Bug#767893: systemd cannot mount zfs filesystems from fstab

John Holland jholland at vin-dit.org
Wed Nov 12 23:43:49 GMT 2014


I looked at this a little more. I found someone saying setting
plymouth.conf to theme=detail would help, so I tried that. I also
apt-get update'd and apt-get dist-upgrade'd.

Basically, there are two issues. The prompts to enter passwords for
luks encrypted volumes are mixed in with boot messages. However I was
able to enter the passwords OK in spite of that.

The real issue is that I cannot use zfs volumes in /etc/fstab. If I
have any such mounts present at boot time, the boot fails, zfs is not
successfully initialized, and generally the situation is bad.
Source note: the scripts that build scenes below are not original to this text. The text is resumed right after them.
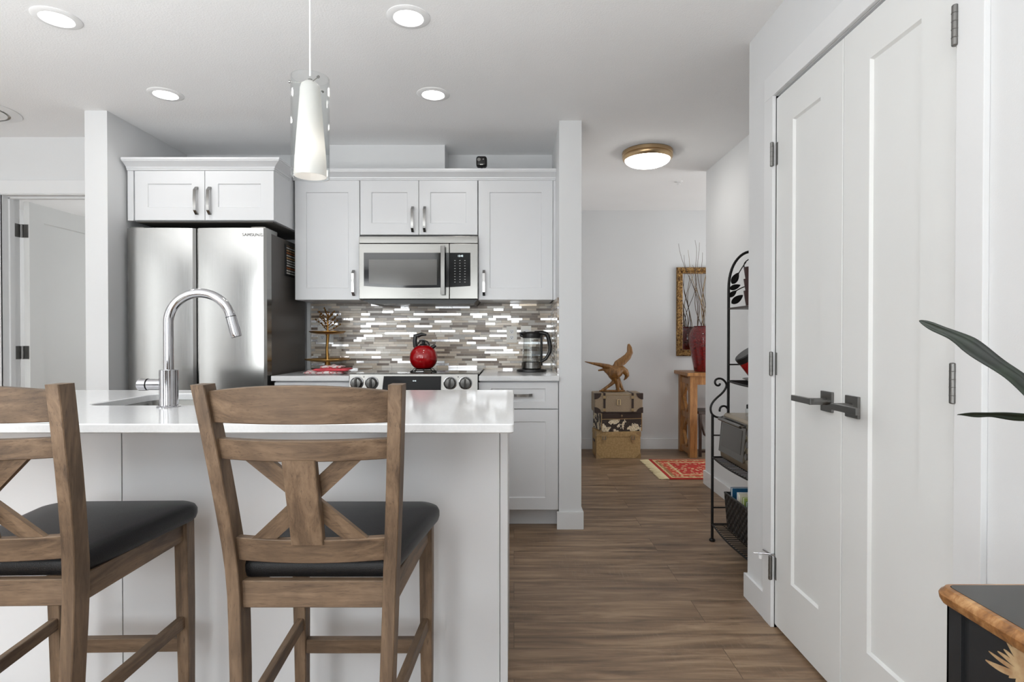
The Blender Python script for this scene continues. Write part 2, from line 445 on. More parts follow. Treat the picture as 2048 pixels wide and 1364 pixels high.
S('wall_entry', 'wall', (3.4, 3.52, 2.4, 4.0, 0, CZ), (3.4, 3.52, 5.2, 5.92, 0, CZ), (3.4, 3.52, 4.0, 5.2, 0, 0.6), (3.4, 3.52, 4.0, 5.2, 2.2, CZ))
DY0, DY1, DZ = 1.312, 2.242, 2.092      # closet double door opening
S('wall_right', 'wall', (XC, XC + 0.12, -3.6, DY0, 0, CZ), (XC, XC + 0.12, DY0, DY1, DZ, CZ), (XC, XC + 0.12, DY1, 2.50, 0, CZ))
# left room wall with its open door
S('wall_back_left', 'wall', (-5.1, -3.305, 3.67, 3.79, 0, CZ), (-3.305, -2.515, 3.67, 3.79, 2.07, CZ), (-2.515, -2.435, 3.67, 3.79, 0, CZ))
S('wall_bedroom', 'wall', (-5.1, -4.98, 3.79, 7.0, 0, CZ), (-1.9, -1.8, 4.15, 7.0, 0, CZ), (-2.435, -1.8, 4.15, 4.2, 0, CZ),
  (-5.1, -3.8, 6.9, 7.0, 0, CZ), (-2.2, -1.8, 6.9, 7.0, 0, CZ), (-3.8, -2.2, 6.9, 7.0, 0, 0.8), (-3.8, -2.2, 6.9, 7.0, 2.1, CZ))
S('wall_left', 'wall', (-4.9, -4.78, -3.6, -1.25, 0, CZ), (-4.9, -4.78, -0.15, 3.67, 0, CZ), (-4.9, -4.78, -1.25, -0.15, 0, 0.35), (-4.9, -4.78, -1.25, -0.15, 2.2, CZ))
S('wall_front', 'wall_darkened', (-4.9, -3.45, -3.7, -3.6, 0, CZ), (-2.05, -1.2, -3.7, -3.6, 0, CZ), (0.1, 1.15, -3.7, -3.6, 0, CZ), (-3.45, -2.05, -3.7, -3.6, 0, 0.25), (-3.45, -2.05, -3.7, -3.6, 2.25, CZ), (-1.2, 0.1, -3.7, -3.6, 0, 0.25), (-1.2, 0.1, -3.7, -3.6, 2.25, CZ))  # unseen wall, greyed and its window split to band the steel reflections

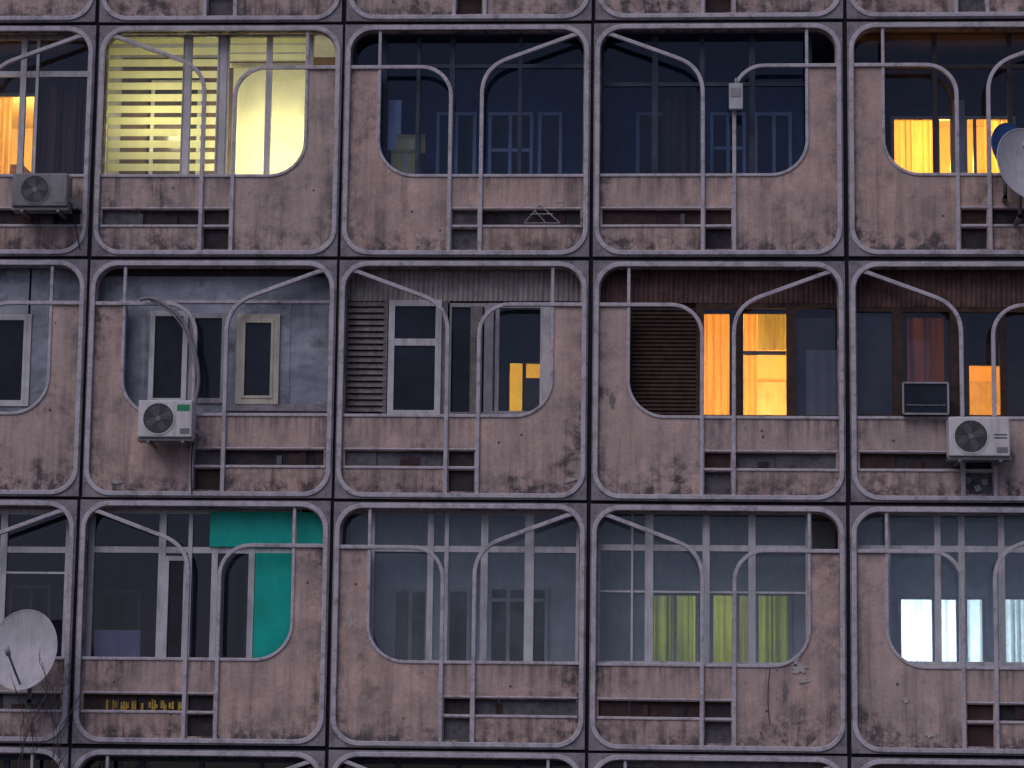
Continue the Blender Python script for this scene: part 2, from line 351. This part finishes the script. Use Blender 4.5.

If I
comment out that entry and reboot, everything is OK.  And if after
that, I re-enable the entry in /etc/fstab (like zpool1/zfshome ->
/home) and issue "mount -a" (but don't reboot) the filesystem is
mounted OK.

If I just wanted to run zfs file systems with their mounting behavior
of putting themselves in place according to their path like
<pool>/<volume> I'd be OK. But right now on my real machine I have zfs
filesystems mounted (using wheezy)  on /var, /home etc
via /etc/fstab. If the system won't boot with the right filesystems
mounted in the first place this is  unworkable.


There seems to be an interaction with systemd, /etc/fstab and zfs
volumes. Since zfs is not an official debian package this might seem
like something that could be blown off. I hope it is not, because ZFS
has become very useful to me.

BTW I don't want to sound like an anti-systemd zealot but I did also
try to replace systemd with sysinitv on this VM to see if that would
make a difference. When I tried to remove the systemd-named packages
and their dependencies it basically destroyed the machine by removing
so much that it has no network with which to recover.